Manuel Göttsching totDer Schachspieler, der den Techno erfand
„Wiederholung“, hat Brian Eno einmal geschrieben, „ist eine Form der Veränderung.“ Wie wirkmächtig die Wiederholung sein kann, das fand der Berliner Gitarrist Manuel Göttsching heraus, als er im Dezember 1981 in seinem Heimstudio auf einem Keyboard eine sich mantraartig wiederholende Zwei-Akkord-Figur zum Takt einer Drum-Maschine improvisierte.
Zuvor hatte Göttsching nur im Verbund der Krautrock-Gruppe Ash Rah Tempel veröffentlicht, die er Anfang der 1970er Jahre zusammen mit Hartmut Enke und Klaus Schulze gegründet hatte.
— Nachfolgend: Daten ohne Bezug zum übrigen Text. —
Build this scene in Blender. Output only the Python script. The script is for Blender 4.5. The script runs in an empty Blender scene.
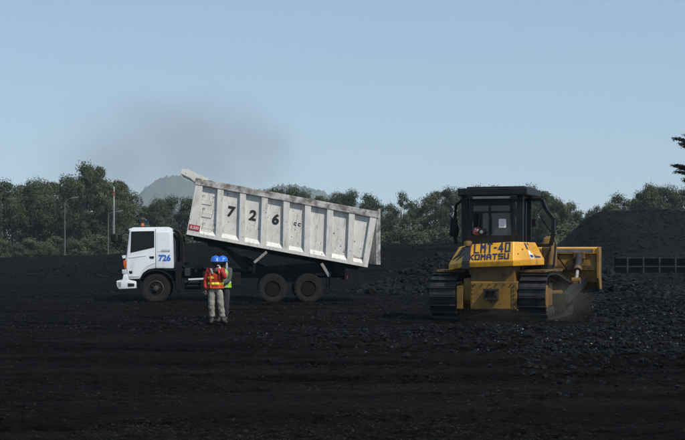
import bpy, bmesh, math, random
import numpy as np
from mathutils import Vector, Matrix, Euler
R = math.radians
random.seed(7); rng = np.random.default_rng(7)
scn = bpy.context.scene
COL = scn.collection

# ------------------------------------------------------------ camera
CAMZ = 1.95; FPX = 1300.0; HOR = 248.0; CX = 342.5
cam_d = bpy.data.cameras.new('camera'); cam = bpy.data.objects.new('camera', cam_d)
COL.objects.link(cam); scn.camera = cam
cam.location = (0, 0, CAMZ); cam.rotation_euler = (R(90), 0, 0)
cam_d.sensor_width = 36; cam_d.lens = 36*FPX/685.0
cam_d.shift_y = (HOR-220)/685.0
cam_d.clip_start = 0.1; cam_d.clip_end = 9000
# ------------------------------------------------------------ light
SUN_EL, SUN_AZ = 50.0, 130.0      # azimuth clockwise from +Y (north)
w = bpy.data.worlds.new('World'); scn.world = w; w.use_nodes = True
nt = w.node_tree; bg = nt.nodes['Background']
sky = nt.nodes.new('ShaderNodeTexSky'); sky.sky_type = 'NISHITA'; sky.sun_disc = False
sky.sun_elevation = R(SUN_EL); sky.sun_rotation = R(SUN_AZ)
sky.air_density = 1.0; sky.dust_density = 0.1; sky.ozone_density = 5.0; sky.altitude = 0
hs = nt.nodes.new('ShaderNodeHueSaturation'); hs.inputs['Saturation'].default_value = 0.9
mx_ = nt.nodes.new('ShaderNodeMix'); mx_.data_type = 'RGBA'; mx_.inputs['Factor'].default_value = .55     # thin even veil over the clear sky
mx_.inputs[7].default_value = (.350/.128, .500/.128, .632/.128, 1)
nt.links.new(sky.outputs[0], hs.inputs['Color']); nt.links.new(hs.outputs[0], mx_.inputs[6]); nt.links.new(mx_.outputs[2], bg.inputs[0])
bg.inputs[1].default_value = 0.128
sd = bpy.data.lights.new('sun', 'SUN'); sun = bpy.data.objects.new('sun', sd); COL.objects.link(sun)
sd.energy = 4.5; sd.angle = R(0.6); sd.color = (1.0, 0.955, 0.89)
sv = Vector((math.sin(R(SUN_AZ))*math.cos(R(SUN_EL)), math.cos(R(SUN_AZ))*math.cos(R(SUN_EL)), math.sin(R(SUN_EL))))
sun.rotation_euler = sv.to_track_quat('Z', 'Y').to_euler(); sun.location = (20, -20, 40)
vs = scn.view_settings
scn.display_settings.display_device = 'sRGB'
vs.view_transform = 'Standard'; vs.look = 'None'; vs.exposure = 0.0; vs.gamma = 1.0; vs.use_curve_mapping = False
try:
    scn.cycles.volume_bounces = 1; scn.cycles.max_bounces = 6
    scn.cycles.volume_step_rate = 3.0; scn.cycles.volume_max_steps = 64
except Exception: pass

# ------------------------------------------------------------ numpy noise
_perm = rng.permutation(256); _perm = np.concatenate([_perm, _perm])
_ang = rng.uniform(0, 2*np.pi, 256); _gx, _gy = np.cos(_ang), np.sin(_ang)
def pn(x, y):
    x = np.asarray(x, float); y = np.asarray(y, float)
    xi = np.floor(x).astype(np.int64); yi = np.floor(y).astype(np.int64)
    xf = x-xi; yf = y-yi; xi &= 255; yi &= 255
    u = xf*xf*xf*(xf*(xf*6-15)+10); v = yf*yf*yf*(yf*(yf*6-15)+10)
    def g(ix, iy, dx, dy):
        h = _perm[_perm[ix & 255]+(iy & 255)]
        return _gx[h]*dx+_gy[h]*dy
    a = g(xi, yi, xf, yf); b = g(xi+1, yi, xf-1, yf)
    c = g(xi, yi+1, xf, yf-1); d = g(xi+1, yi+1, xf-1, yf-1)
    return (a*(1-u)+b*u)*(1-v)+(c*(1-u)+d*u)*v*1.0
def fbm(x, y, o=4, l=2.1, g=0.5):
    s = 0; a = 1
    for i in range(o):
        s = s+a*pn(x+17.3*i, y-9.1*i); x = x*l; y = y*l; a *= g
    return s
def sst(a, b, x):
    t = np.clip((x-a)/(b-a), 0, 1); return t*t*(3-2*t)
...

Im neuen Jahrzehnt wollte er sein erstes Soloalbum einspielen, doch die Arbeit wollte einfach nicht vorangehen.
Immer wieder kehrte Göttsching zu seiner kleinen Fingerübung zurück, zwei Akkorde, einige simple, arpeggierte Melodien und, ganz spät, noch ein luftiges Gitarrensolo: Schließlich überredete Klaus Schulze ihn – es waren bereits drei Jahre vergangen –, das knapp einstündige Stück auf seinem neuen Label herauszubringen, in kleiner Auflage. Der passionierte Schachspieler Göttsching gab dem Album den Namen „E2-E4“, nach dem klassischen Eröffnungszug des Königsbauern, das Cover zeigte die Felder eines leeren Schachbretts in Braun- und Beigetönen.
Ein bescheidener Anfang mit riesigen Folgen. „E2-E4“ gilt heute als Vorläufer von House und Techno. Göttsching hatte, beinahe unbewusst, die elektronische Tanzmusik erfunden. Der „Guardian“ verlieh ihm dafür den Ehrentitel „The Göttfather“. Bereits am 4. Dezember, wie erst jetzt bekannt wurde, ist Manuel Göttsching im Alter von 70 Jahren in Berlin gestorben.